* [What this task involves]: Note how many lines hold the string "from" and give that number without any other words.

* [Information shown]:
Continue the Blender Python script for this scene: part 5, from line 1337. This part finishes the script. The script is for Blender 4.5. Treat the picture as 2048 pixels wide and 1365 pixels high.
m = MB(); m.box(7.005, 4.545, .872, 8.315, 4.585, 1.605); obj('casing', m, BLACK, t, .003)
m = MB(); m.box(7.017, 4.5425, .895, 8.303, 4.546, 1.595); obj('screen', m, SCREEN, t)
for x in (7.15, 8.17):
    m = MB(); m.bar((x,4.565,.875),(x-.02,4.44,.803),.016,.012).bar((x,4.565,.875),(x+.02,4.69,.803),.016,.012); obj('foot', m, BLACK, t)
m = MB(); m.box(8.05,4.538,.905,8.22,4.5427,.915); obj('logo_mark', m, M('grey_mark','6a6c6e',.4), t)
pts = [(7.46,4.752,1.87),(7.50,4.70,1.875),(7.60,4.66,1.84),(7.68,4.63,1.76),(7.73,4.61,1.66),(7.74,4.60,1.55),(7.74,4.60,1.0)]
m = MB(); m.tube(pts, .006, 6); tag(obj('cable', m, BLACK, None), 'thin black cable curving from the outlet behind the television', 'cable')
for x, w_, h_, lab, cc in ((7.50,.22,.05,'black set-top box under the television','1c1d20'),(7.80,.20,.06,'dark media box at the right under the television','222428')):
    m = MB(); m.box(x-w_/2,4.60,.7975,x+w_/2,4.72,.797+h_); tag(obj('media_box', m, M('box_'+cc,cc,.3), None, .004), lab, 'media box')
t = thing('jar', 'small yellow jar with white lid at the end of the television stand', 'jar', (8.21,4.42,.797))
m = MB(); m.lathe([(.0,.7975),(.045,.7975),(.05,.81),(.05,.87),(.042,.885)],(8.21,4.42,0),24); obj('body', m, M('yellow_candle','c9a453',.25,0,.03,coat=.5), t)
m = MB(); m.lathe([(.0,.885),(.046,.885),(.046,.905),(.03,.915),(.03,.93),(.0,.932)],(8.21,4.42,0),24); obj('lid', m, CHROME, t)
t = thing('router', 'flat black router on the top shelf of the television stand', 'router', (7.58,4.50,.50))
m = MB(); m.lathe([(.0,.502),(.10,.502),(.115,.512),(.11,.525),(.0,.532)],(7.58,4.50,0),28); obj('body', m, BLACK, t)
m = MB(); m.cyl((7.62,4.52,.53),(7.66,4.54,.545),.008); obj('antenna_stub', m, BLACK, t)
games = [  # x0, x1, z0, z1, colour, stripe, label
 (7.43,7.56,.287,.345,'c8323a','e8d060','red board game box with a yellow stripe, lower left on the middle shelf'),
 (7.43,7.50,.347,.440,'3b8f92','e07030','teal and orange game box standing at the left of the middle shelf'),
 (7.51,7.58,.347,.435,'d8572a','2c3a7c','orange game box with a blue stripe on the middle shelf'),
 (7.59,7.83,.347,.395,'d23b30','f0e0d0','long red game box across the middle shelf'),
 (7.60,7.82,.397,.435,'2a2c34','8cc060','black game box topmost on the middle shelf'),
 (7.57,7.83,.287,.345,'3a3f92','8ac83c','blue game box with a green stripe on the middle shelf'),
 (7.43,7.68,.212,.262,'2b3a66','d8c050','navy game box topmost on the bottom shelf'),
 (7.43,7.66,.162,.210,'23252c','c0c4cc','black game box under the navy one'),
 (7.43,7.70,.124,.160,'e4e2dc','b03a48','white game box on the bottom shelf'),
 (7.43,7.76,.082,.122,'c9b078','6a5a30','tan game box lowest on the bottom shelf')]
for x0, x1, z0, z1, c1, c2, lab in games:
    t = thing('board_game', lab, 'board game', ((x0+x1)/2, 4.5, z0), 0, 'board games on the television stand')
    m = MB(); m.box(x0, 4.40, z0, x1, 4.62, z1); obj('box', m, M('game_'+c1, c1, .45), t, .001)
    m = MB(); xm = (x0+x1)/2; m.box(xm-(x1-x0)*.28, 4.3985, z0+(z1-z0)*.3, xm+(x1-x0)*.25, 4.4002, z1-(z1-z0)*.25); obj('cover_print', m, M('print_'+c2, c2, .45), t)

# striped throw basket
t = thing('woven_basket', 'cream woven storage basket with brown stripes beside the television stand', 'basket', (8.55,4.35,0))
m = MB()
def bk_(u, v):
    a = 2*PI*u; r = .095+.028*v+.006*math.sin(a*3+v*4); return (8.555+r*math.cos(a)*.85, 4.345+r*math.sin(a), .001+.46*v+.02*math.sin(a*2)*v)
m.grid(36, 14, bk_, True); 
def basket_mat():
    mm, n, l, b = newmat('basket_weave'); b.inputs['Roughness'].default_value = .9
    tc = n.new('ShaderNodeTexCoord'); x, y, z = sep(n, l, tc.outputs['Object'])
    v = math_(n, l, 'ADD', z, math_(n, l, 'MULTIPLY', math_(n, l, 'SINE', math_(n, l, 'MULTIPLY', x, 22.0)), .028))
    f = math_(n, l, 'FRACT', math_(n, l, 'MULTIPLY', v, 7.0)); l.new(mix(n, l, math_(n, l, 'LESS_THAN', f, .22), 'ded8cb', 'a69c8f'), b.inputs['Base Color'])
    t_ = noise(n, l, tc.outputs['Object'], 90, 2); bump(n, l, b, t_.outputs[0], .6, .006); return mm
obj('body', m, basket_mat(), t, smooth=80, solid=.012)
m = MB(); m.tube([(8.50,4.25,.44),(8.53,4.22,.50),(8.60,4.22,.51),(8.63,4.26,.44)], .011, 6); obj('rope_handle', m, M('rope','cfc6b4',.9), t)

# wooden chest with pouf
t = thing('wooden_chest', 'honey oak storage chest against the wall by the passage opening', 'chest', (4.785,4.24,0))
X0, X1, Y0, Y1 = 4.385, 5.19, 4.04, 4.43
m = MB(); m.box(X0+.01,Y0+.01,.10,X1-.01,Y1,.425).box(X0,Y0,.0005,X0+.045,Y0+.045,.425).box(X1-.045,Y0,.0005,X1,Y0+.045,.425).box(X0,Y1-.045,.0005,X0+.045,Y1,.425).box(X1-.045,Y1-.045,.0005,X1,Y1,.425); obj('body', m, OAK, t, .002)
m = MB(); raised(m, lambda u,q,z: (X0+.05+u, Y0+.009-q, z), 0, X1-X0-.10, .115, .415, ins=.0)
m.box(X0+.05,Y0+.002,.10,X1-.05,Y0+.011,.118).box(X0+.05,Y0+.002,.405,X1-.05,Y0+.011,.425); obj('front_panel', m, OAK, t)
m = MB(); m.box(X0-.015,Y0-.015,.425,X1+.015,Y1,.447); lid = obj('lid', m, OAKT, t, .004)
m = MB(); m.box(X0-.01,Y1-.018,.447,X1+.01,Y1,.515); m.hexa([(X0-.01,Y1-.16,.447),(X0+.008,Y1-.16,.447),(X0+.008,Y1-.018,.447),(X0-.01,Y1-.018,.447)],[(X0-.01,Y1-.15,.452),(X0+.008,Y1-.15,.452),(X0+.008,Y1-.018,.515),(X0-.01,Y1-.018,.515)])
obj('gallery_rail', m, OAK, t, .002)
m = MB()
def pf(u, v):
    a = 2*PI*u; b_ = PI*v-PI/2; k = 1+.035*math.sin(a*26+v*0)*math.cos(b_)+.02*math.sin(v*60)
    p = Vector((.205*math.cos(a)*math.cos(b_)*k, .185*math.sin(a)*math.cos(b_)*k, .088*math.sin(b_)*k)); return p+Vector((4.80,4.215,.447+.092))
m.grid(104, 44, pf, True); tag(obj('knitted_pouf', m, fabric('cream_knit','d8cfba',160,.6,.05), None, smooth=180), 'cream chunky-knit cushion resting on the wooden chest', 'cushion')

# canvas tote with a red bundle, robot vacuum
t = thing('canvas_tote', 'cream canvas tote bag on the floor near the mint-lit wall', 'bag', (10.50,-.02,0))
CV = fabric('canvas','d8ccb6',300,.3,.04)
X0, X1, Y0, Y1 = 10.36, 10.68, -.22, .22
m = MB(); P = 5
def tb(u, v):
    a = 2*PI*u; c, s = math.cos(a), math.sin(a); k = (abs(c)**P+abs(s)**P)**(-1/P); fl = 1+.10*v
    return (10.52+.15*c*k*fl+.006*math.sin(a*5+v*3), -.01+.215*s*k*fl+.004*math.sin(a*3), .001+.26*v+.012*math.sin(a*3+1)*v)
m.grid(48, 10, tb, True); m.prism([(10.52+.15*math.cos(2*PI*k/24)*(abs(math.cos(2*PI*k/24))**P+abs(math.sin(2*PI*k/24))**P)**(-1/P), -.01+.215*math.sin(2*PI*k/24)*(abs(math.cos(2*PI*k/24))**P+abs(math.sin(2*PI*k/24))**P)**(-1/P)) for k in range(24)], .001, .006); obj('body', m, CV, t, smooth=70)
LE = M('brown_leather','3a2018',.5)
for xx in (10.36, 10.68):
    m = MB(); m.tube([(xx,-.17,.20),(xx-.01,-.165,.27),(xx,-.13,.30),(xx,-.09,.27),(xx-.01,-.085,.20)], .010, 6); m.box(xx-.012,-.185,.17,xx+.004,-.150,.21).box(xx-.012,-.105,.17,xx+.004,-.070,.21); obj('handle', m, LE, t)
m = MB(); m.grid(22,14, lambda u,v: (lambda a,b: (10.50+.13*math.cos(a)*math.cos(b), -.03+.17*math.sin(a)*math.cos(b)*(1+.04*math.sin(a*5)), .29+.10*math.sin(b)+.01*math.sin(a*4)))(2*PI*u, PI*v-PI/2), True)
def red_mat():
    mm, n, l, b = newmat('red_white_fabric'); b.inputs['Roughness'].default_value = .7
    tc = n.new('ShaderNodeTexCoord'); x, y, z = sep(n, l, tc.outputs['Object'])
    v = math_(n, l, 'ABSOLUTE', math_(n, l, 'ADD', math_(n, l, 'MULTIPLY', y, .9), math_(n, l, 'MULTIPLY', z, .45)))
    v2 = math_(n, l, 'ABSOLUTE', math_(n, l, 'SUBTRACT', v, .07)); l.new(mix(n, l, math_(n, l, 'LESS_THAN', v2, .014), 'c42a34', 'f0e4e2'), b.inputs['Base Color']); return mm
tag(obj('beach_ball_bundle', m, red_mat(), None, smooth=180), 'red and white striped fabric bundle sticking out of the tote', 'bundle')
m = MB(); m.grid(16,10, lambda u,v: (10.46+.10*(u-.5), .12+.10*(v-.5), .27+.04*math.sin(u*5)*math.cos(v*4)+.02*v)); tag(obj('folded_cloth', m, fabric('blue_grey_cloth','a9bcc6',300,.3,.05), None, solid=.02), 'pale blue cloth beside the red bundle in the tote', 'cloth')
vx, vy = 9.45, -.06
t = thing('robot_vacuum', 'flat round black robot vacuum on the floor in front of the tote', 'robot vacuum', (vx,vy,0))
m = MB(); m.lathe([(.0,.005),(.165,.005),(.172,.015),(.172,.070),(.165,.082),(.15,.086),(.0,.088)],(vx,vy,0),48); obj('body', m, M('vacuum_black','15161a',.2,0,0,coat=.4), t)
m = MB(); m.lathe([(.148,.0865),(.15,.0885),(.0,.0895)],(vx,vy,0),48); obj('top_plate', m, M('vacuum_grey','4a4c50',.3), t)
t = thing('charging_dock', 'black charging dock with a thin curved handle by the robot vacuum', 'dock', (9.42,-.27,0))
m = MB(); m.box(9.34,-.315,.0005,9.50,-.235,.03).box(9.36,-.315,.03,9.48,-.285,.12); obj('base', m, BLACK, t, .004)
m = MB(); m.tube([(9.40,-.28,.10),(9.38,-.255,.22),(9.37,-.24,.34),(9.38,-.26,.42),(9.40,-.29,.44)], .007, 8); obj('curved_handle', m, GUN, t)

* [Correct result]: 2